En 1997, el G7 devino G8, con la incorporación de Rusia. Pero aun así, el organismo personificó una era de preeminencia occidental en un orden mundial liberal que se encontraba en pleno florecimiento.
Esa era terminó hace mucho. La crisis del 2008 golpeó a varios miembros del grupo, lo que, sumado al auge de las economías emergentes –especialmente China–, significó que el organismo dejara de poseer la masa crítica necesaria para guiar los asuntos mundiales.

El más grande y diverso G20, formado en 1999, superó gradualmente al G8. En un entorno global cada vez más complejo y dividido, el estilo flexible de formulación de políticas del G20 –incluida su preferencia por los compromisos no vinculantes–, se consideró más viable que los métodos de leyes duras de las otras instituciones multilaterales.

Cuando se le suspendió la membresía a Rusia en el 2014 –en respuesta a la invasión de Ucrania y la anexión de Crimea–, el G8 se hizo aun menos importante, aunque más cohesivo, y sus miembros pasaron a compartir una visión del mundo más coherente.

Pero incluso esa ligera ventaja fue demolida con la elección de Trump en el 2016. Su administración comenzó atacando a los aliados de EE.UU. y a rechazar las reglas y los valores del grupo.
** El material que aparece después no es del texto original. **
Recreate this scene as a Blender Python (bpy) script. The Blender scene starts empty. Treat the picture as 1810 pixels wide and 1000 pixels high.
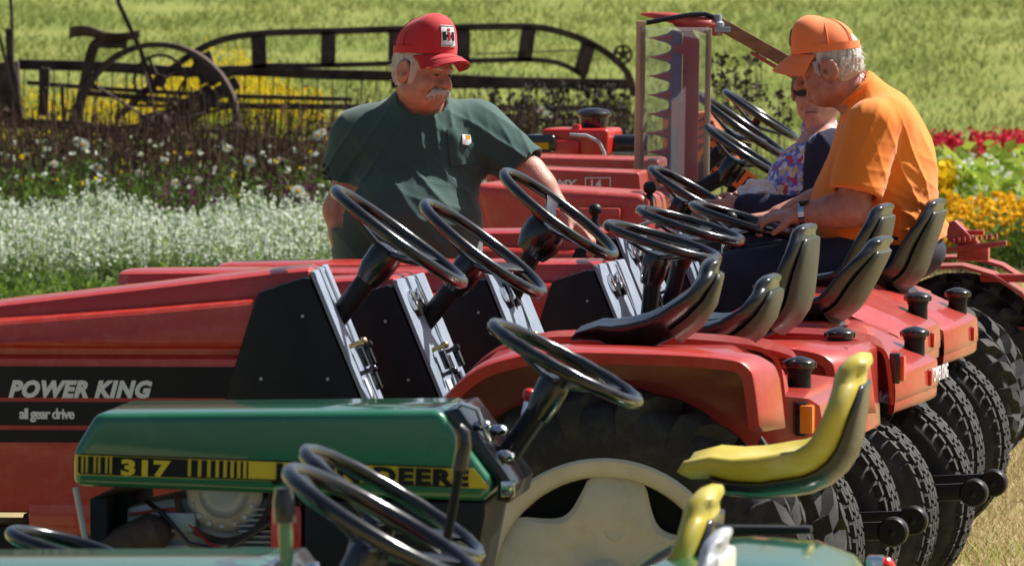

La situación llegó a su punto más bajo en la cumbre del G7 en Quebec, en la que un petulante Trump criticó al anfitrión, Justin Trudeau, y rechazó públicamente el comunicado final de la cita.

Considerando este antecedente, la cumbre de Biarritz despertaba gran inquietud. Con pocas expectativas de consenso en los temas importantes, los anfitriones franceses se centraron en mantener las apariencias. De hecho, Macron anunció antes del evento que no habría una declaración final, asegurando que “nadie lee los comunicados”.

Pero esa decisión implicó una pérdida importante. Los comunicados finales son documentos que proporcionan señales importantes para la comunidad internacional. La declaración del 2018 –que Trump rechazó–, por ejemplo, tenía 4.000 palabras, e identificaba un conjunto de prioridades compartidas con los enfoques para abordarlas.

La cumbre de Biarritz, por el contrario, terminó en una declaración de 250 palabras, tan vaga y anodina que carecía de sentido. En lo que respecta a Irán, por ejemplo, los líderes del G7 solo pudieron estar de acuerdo en que “comparten plenamente dos objetivos: garantizar que Irán nunca adquiera armas nucleares y fomentar la paz y la estabilidad en la región”. Y en el tema de Hong Kong, reafirmaron “la importancia de la Declaración Conjunta Sino-Británica de 1984” y pidieron que “se evite la violencia”.

Seguramente, en Biarritz se alcanzaron medidas positivas. La aparición del ministro iraní de Asuntos Exteriores creó una ventana para futuras conversaciones entre EE.UU. e Irán, y se presionó a Brasil para que actuara ante los incendios en la Amazonía. Sin embargo, cualquier reunión internacional de alto nivel hubiera producido este tipo de acciones solo con facilitar la interacción entre los líderes mundiales.

Muchos han reconocido las deficiencias de la última cumbre del G7. Sin embargo, atraídos por la calamidad como solemos hacer, las evaluaciones se han centrado en el posible colapso del organismo el próximo año, cuando Trump sea el anfitrión y no muestre el mismo interés que ha exhibido Macron para mantener al grupo unido.

Pero esta perspectiva no recoge todas las implicaciones de la cumbre; esta ha señalado un cambio mayor en la gobernanza internacional, que se aleja de la cooperación política concreta para pasar a las declaraciones vagas y a las soluciones ad hoc. Hasta cierto punto, el G20 fue pionero en este enfoque, pero al menos contaba con una visión y una dirección establecidas.

A menos que los líderes evalúen esta tendencia, Biarritz se convertirá en una señal del futuro orden mundial, que no terminará con una explosión, sino con un gemido.